Therin of Andor said...

It seems to come down to whether you have trust and faith in Pocket's editors and writers, and in the CBS vetting process. Overall, I'm very trusting and they rarely let me down. Every so often - but not for ages - a novel comes along that I feel is sub par, and I find myself wondering how it made it through the process, or if it was fast-tracked due to deadline issues and didn't get the full editing job it needed.

But even "Warped", "The Laertian Gamble" and "Into the Nexus" have their fans, and someone out there is always bound to say, "That was my favourite ST novel of all time."

There are other ST fans who are not so trusting of "The Powers That Be", or who even believe that TPTB are vindictive towards the fans. And those fans are going to have a hard time enjoying any ST novel.

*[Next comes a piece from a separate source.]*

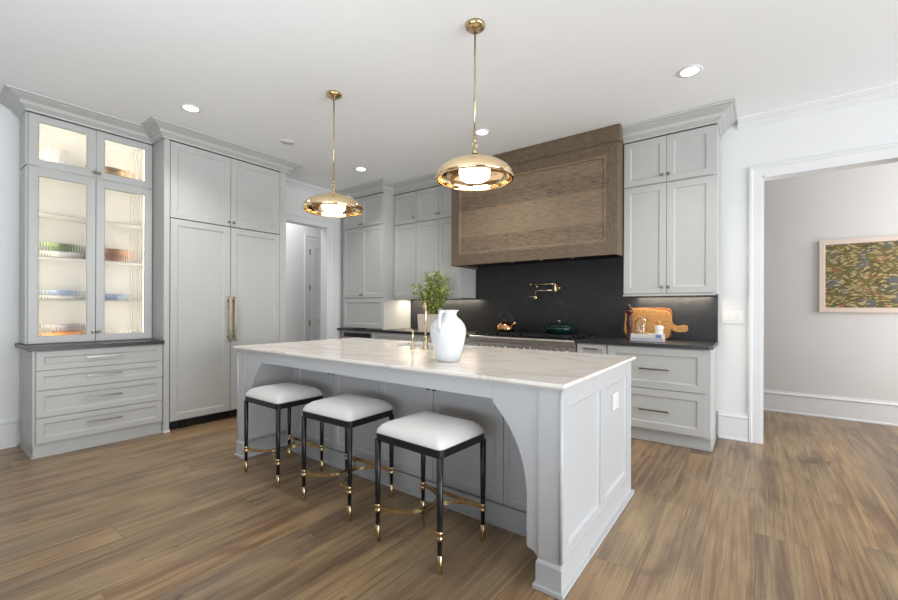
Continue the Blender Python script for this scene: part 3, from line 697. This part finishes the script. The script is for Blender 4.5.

And there are many fans of science fiction media series and movies who don't read much of anything, enjoying their shows because they are a visual medium and don't require a high level of reading skills. They will have little interest in tie-in novels, and some will be highly critical of a line they can't engage with readily.

And there are thousands of other permutations, because "the fans" are all individuals, and we cannot even attempt to speak for them all with confidence.